Fourteen of the original 20-man squad have gathered in Sydney for their first official reunion, including captain Les Scheinflug, vice-captain Pat Hughes, and fellow players Stan Ackerley, John Anderson, Roy Blitz, Archie Blue, Jim Pearson, Ron Giles, John Roberts, Bill Rorke, Nigel Shepherd, Geoff Sleight, David Todd and John Watkiss.

While not part of the 1956 squad having retired just prior to the trip, legendary goalkeeper Ron Lord was also a part of the reunion.

After preparing in the humidity of north Queensland, the 1965 Socceroos squad played two World Cup qualifiers against a battle hardened North Korean side in Cambodia. The Socceroos were beaten 9-2 on aggregate across the two matches, but the results were put in context when the North Koreans defeated the highly rated Italy in the 1966 FIFA World Cup.

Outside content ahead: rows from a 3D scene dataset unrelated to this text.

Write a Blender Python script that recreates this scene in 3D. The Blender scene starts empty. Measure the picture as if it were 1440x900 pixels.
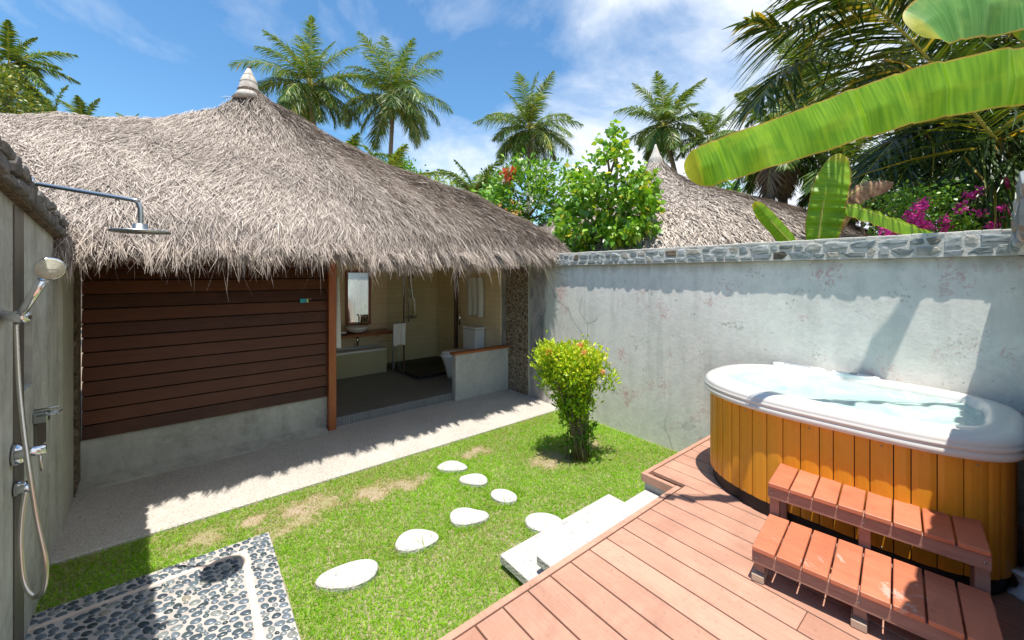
import bpy, math, random
import numpy as np
from mathutils import Vector, Matrix
rng = np.random.default_rng(7); random.seed(7)
S = bpy.context.scene; COL = S.collection
# ------------------------------------------------------------------ camera model (building-aligned world, metres)
FP = 557.0; YAW = math.radians(51.1); EYE = 2.0
FW = np.array([math.cos(YAW), math.sin(YAW), 0.0]); RT = np.array([math.sin(YAW), -math.cos(YAW), 0.0])
def at(px, py, t):                      # real point at distance t
    a = (px-720)/FP; d = FW + a*RT; d = d + np.array([0, 0, (385-py)/FP])
    return np.array([0, 0, EYE]) + d*t
# ------------------------------------------------------------------ materials
def nt(name):
    m = bpy.data.materials.new(name); m.use_nodes = True; n = m.node_tree; n.nodes.clear()
    o = n.nodes.new('ShaderNodeOutputMaterial'); return m, n, o
class G:                                 # tiny node graph helper
    def __init__(s, tree): s.t = tree
    def n(s, typ, **kw):
        x = s.t.nodes.new(typ)
        for k, v in kw.items():
            if k.startswith('i_'):
                key = k[2:]; key = int(key) if key.isdigit() else key.replace('_', ' ')
                x.inputs[key].default_value = v
            else: setattr(x, k, v)
        return x
    def l(s, a, b): s.t.links.new(a, b)
    def coords(s, scale=(1, 1, 1), rot=(0, 0, 0)):
        c = s.n('ShaderNodeNewGeometry'); m = s.n('ShaderNodeMapping')
        m.inputs['Scale'].default_value = scale; m.inputs['Rotation'].default_value = rot
        s.l(c.outputs['Position'], m.inputs['Vector']); return m.outputs['Vector']
    def noise(s, vec, scale, detail=5, rough=.6, dist=0):
        x = s.n('ShaderNodeTexNoise'); x.inputs['Scale'].default_value = scale; x.inputs['Detail'].default_value = detail
        x.inputs['Roughness'].default_value = rough; x.inputs['Distortion'].default_value = dist
        s.l(vec, x.inputs['Vector']); return x.outputs['Fac']
    def ramp(s, fac, stops, interp='LINEAR'):
        r = s.n('ShaderNodeValToRGB'); e = r.color_ramp; e.interpolation = interp
        while len(e.elements) < len(stops): e.elements.new(.5)
        for el, (p, c) in zip(e.elements, stops):
            el.position = p; el.color = (*c, 1) if len(c) == 3 else c
        s.l(fac, r.inputs['Fac']); return r.outputs['Color']
    def mix(s, fac, a, b, mode='MIX'):
        x = s.n('ShaderNodeMix'); x.data_type = 'RGBA'; x.blend_type = mode
        for sock, v in ((x.inputs[0], fac), (x.inputs[6], a), (x.inputs[7], b)):
            if hasattr(v, 'default_value') or isinstance(v, bpy.types.NodeSocket): s.l(v, sock)
            elif isinstance(v, (int, float)): sock.default_value = v
            else: sock.default_value = (*v, 1)
        return x.outputs[2]
    def math(s, op, a, b=0.0):
        x = s.n('ShaderNodeMath'); x.operation = op
        for i, v in enumerate((a, b)):
            if isinstance(v, bpy.types.NodeSocket): s.l(v, x.inputs[i])
            else: x.inputs[i].default_value = v
        return x.outputs[0]
    def bump(s, h, strength=.3, dist=.01):
        b = s.n('ShaderNodeBump'); b.inputs['Strength'].default_value = strength; b.inputs['Distance'].default_value = dist
        s.l(h, b.inputs['Height']); return b.outputs['Normal']
    def bsdf(s, col, rough=.8, normal=None, **kw):
        p = s.n('ShaderNodeBsdfPrincipled')
        if isinstance(col, bpy.types.NodeSocket): s.l(col, p.inputs['Base Color'])
        else: p.inputs['Base Color'].default_value = (*col, 1)
        if isinstance(rough, bpy.types.NodeSocket): s.l(rough, p.inputs['Roughness'])
        else: p.inputs['Roughness'].default_value = rough
        if normal is not None: s.l(normal, p.inputs['Normal'])
        for k, v in kw.items(): p.inputs[k.replace('_', ' ')].default_value = v
        return p.outputs[0]
def mat(name, stops, scale=6, rough=.8, bump=.3, bdist=.01, stretch=(1, 1, 1), detail=6, bscale=None, nrough=.6, **kw):
    m, t, o = nt(name); g = G(t); v = g.coords(stretch)
    f = g.noise(v, scale, detail, nrough); c = g.ramp(f, stops) if isinstance(stops, list) else stops
    nrm = g.bump(g.noise(v, bscale or scale*4, 5), bump, bdist) if bump else None
    g.l(g.bsdf(c, rough, nrm, **kw), o.inputs[0]); return m
def leafmat(name, stops, transl=.35, rough=.45, tcol=None, vein=0, spec=.5):
    """stops indexed by per-face attribute v"""
    m, t, o = nt(name); g = G(t); a = g.n('ShaderNodeAttribute'); a.attribute_name = 'v'
    c = g.ramp(a.outputs['Fac'], stops)
    if vein:
        n = g.noise(g.coords(), vein, 3); c = g.mix(g.ramp(n, [(.4, (0, 0, 0)), (.6, (1, 1, 1))]), c, g.mix(.35, c, (.02, .05, .01)))
    p = g.bsdf(c, rough, Specular_IOR_Level=spec)
    tr = g.n('ShaderNodeBsdfTranslucent')
    g.l(g.mix(1.0, c, tcol or (1.5, 1.5, .7), 'MULTIPLY'), tr.inputs['Color'])
    ms = g.n('ShaderNodeMixShader'); ms.inputs[0].default_value = transl
    g.l(p, ms.inputs[1]); g.l(tr.outputs[0], ms.inputs[2]); g.l(ms.outputs[0], o.inputs[0]); return m
M = {}
# ------------------------------------------------------------------ object helpers
def tag(o, label=None, cat=None, group=None, kind=None):
    if label: o['label'] = label
    if cat: o['category'] = cat
    if group: o['group'] = group
    if kind: o['kind'] = kind
    return o
def thing(name, loc, label, cat, group=None, rz=0):
    o = bpy.data.objects.new(name, None); COL.objects.link(o); o.location = loc; o.rotation_euler = (0, 0, rz)
    o.empty_display_size = .1; return tag(o, label, cat, group)
def link(name, me, mats, parent=None):
    o = bpy.data.objects.new(name, me); COL.objects.link(o)
    for m in (mats if isinstance(mats, (list, tuple)) else [mats]): me.materials.append(m)
    if parent:
        o.parent = parent
        if parent.type == 'EMPTY' or True:
            mw = Matrix.Identity(4); p = parent
            while p: mw = Matrix.LocRotScale(p.location, p.rotation_euler, p.scale) @ (p.matrix_parent_inverse.inverted() if False else Matrix.Identity(4)) @ mw if False else (p.matrix_basis @ mw); p = p.parent
            o.matrix_basis = mw.inverted()        # geometry is given in world coordinates
    return o
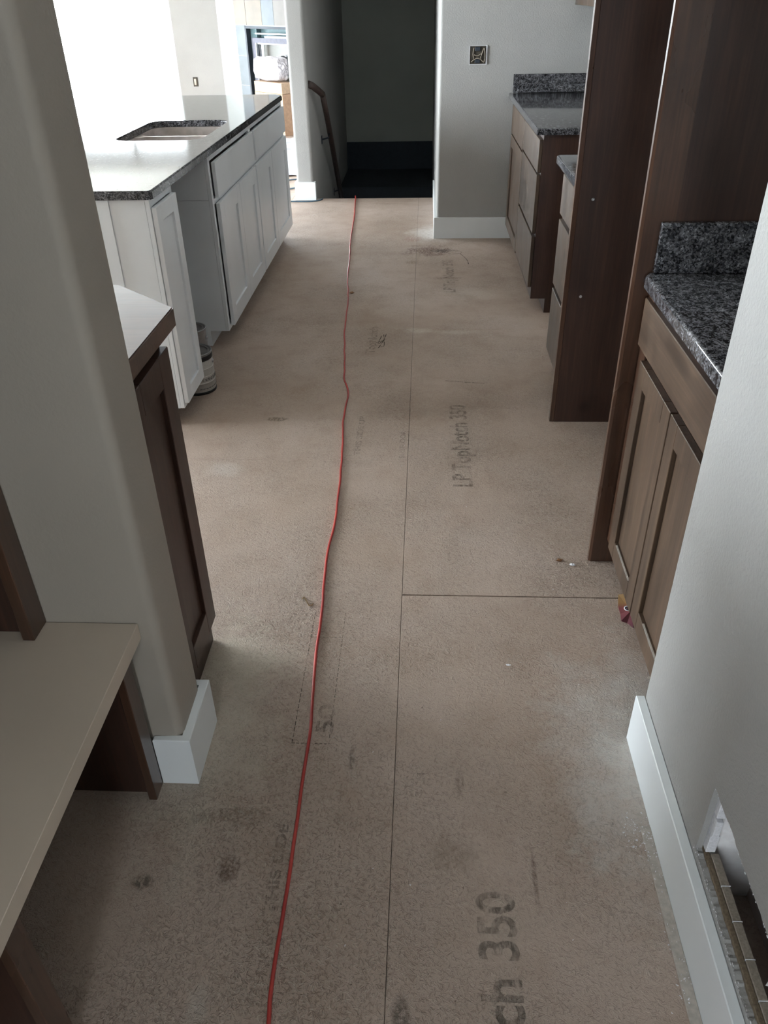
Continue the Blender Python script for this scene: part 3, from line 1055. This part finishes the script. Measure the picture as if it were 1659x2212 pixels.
def counter(name, label, pts, z0, z1, parts):
    t = thing(name, label, 'countertop', (sum(p[0] for p in pts) / len(pts), sum(p[1] for p in pts) / len(pts), z0))
    bm = bmesh.new()
    b_prism(bm, pts, 2, z0, z1)
    es = [e for e in bm.edges if e.verts[0].co.z > z1 - 1e-4 and e.verts[1].co.z > z1 - 1e-4]
    bmesh.ops.bevel(bm, geom=es, offset=0.010, segments=4, affect='EDGES', profile=0.5)
    done('stone_slab', bm, GRAN, t, autos=True)
    for nm, q in parts:
        box(nm, *q, GRAN, t, 0.003, 2)
    return t


counter('granite_countertop', 'dark speckled granite countertop with backsplash on the near right cabinet', [(0.588, 1.4065), (0.588, 2.1200), (0.602, 2.1485), (1.295, 2.1485), (1.295, 1.4065)], 0.943, 0.976,
        [('backsplash', (0.612, 1.27, 2.1290, 2.1485, 0.9765, 1.106)), ('rear_backsplash', (1.275, 1.295, 1.41, 2.128, 0.9765, 1.106))])

# tall panels of the refrigerator recess
t = thing('near_refrigerator_panel', 'tall dark wooden end panel rising beside the near granite countertop', 'panel', (0.92, 2.16, 0))
bm = bmesh.new()
b_prism(bm, [(0.570, 2.1495), (0.5625, 2.154), (0.5625, 2.169), (0.566, 2.1725), (0.650, 2.1725), (0.650, 2.1495)], 2, 0, 2.35)
done('edge_stile', bm, DARKR, t)
box('plywood_panel', 0.6505, 1.295, 2.1520, 2.1715, 0.0, 2.35, DARKW, t, 0)
t = thing('far_refrigerator_panel', 'tall dark wooden panel with small screws across the refrigerator recess', 'panel', (0.92, 3.19, 0))
box('edge_stile', 0.5640, 0.5835, 3.1780, 3.2010, 0, 2.35, DARKR, t)
box('plywood_panel', 0.5840, 1.295, 3.1790, 3.2005, 0, 2.35, DARKW, t, 0)
for (x, z) in ((0.637, 0.942), (0.635, 0.567)):
    bm = bmesh.new()
    b_lathe(bm, [(0, 0), (.006, 0), (.0055, .0015), (.0025, .002), (0.0015, .0008), (0, .0008)], 0, 0, 14)
    for v in bm.verts:
        v.co = Vector((x + v.co.x, 3.1788 - v.co.z, z + v.co.y))
    done('screw', bm, STEEL, t, True)
t = thing('over_refrigerator_cabinet', 'dark cabinet bridging the two tall refrigerator panels', 'cabinet', (0.9, 2.67, 1.95))
box('cabinet_box', 0.65, 1.295, 2.173, 3.1775, 1.95, 2.35, DARKW, t)
for a, b in ((2.18, 2.672), (2.678, 3.17)):
    shaker(t, -1, 0.628, a, b, 1.96, 2.34, MIDW, 0.06)

# ================================================================== MID DRAWER CABINET
t = thing('brown_drawer_cabinet', 'brown three drawer base cabinet just beyond the far tall panel', 'cabinet', (0.9, 3.48, 0))
carcass(t, -1, 0.6255, 1.295, 3.2015, 3.765, 0.967, DARKW)
slab(t, -1, RX + .005, 3.225, 3.722, 0.768, 0.935, MIDW)
slab(t, -1, RX + .005, 3.225, 3.722, 0.454, 0.745, MIDW)
slab(t, -1, RX + .005, 3.225, 3.722, 0.135, 0.432, MIDW)
counter('granite_countertop', 'short granite countertop poking out beyond the far tall panel', [(0.578, 3.2020), (0.578, 3.785), (0.592, 3.80), (1.295, 3.80), (1.295, 3.2020)], 0.968, 1.0,
        [('rear_backsplash', (1.275, 1.295, 3.205, 3.795, 1.0005, 1.113))])

# ================================================================== FAR CABINET
t = thing('brown_corner_cabinet', 'brown base cabinet with drawers and a door against the kitchen end wall', 'cabinet', (0.9, 5.4, 0))
carcass(t, -1, 0.6255, 1.295, 4.600, 6.278, 0.967, DARKW)
slab(t, -1, RX + .005, 4.610, 5.385, 0.775, 0.940, MIDW)
slab(t, -1, RX + .005, 4.610, 5.385, 0.455, 0.765, MIDW)
slab(t, -1, RX + .005, 4.610, 5.385, 0.150, 0.438, MIDW)
slab(t, -1, RX + .005, 5.400, 6.180, 0.760, 0.940, MIDW)
shaker(t, -1, RX + .005, 5.400, 6.180, 0.130, 0.750, MIDW, 0.075)
counter('granite_countertop', 'far granite countertop with backsplash against the kitchen end wall', [(0.582, 4.565), (0.582, 6.282), (1.295, 6.282), (1.295, 4.565)], 0.968, 1.0,
        [('backsplash', (0.606, 1.274, 6.262, 6.282, 1.0005, 1.115)), ('rear_backsplash', (1.275, 1.295, 4.57, 6.261, 1.0005, 1.115))])
t = thing('wall_cabinet', 'light brown upper cabinet hung above the far granite countertop', 'cabinet', (1.15, 5.4, 1.51))
box('cabinet_box', 1.005, 1.295, 4.60, 6.295, 1.512, 2.3, MIDW, t)
shaker(t, -1, 0.985, 4.61, 5.44, 1.514, 2.29, MIDW, 0.06)
shaker(t, -1, 0.985, 5.45, 6.29, 1.514, 2.29, MIDW, 0.06)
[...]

Adding to the legend of the squad, none of the players were full time or paid to play, each provided with only a small amount for food and necessities.
“These pioneers laid the foundations for future World Cup qualifying campaigns and broke new ground under trying conditions and with extremely limited resources as they travelled to play in a place totally foreign to them,” said Gallop.

“Considering the challenges they faced and the magnitude of what they were up against, these trailblazers epitomised what it meant to represent this country. They have and will continue to leave a lasting legacy for Australian football.”

As part of today’s event, Scheinflug, who scored both of Australia’s goals against the North Koreans, was also presented with his Socceroos cap.

On what is a momentous day for Australian football, today is also the 10th anniversary of that unforgettable night when Australia qualified for the 2006 FIFA World Cup after beating Uruguay in a dramatic penalty shootout at Sydney’s ANZ Stadium, as well as the official farewell for outgoing FFA Chairman Frank Lowy.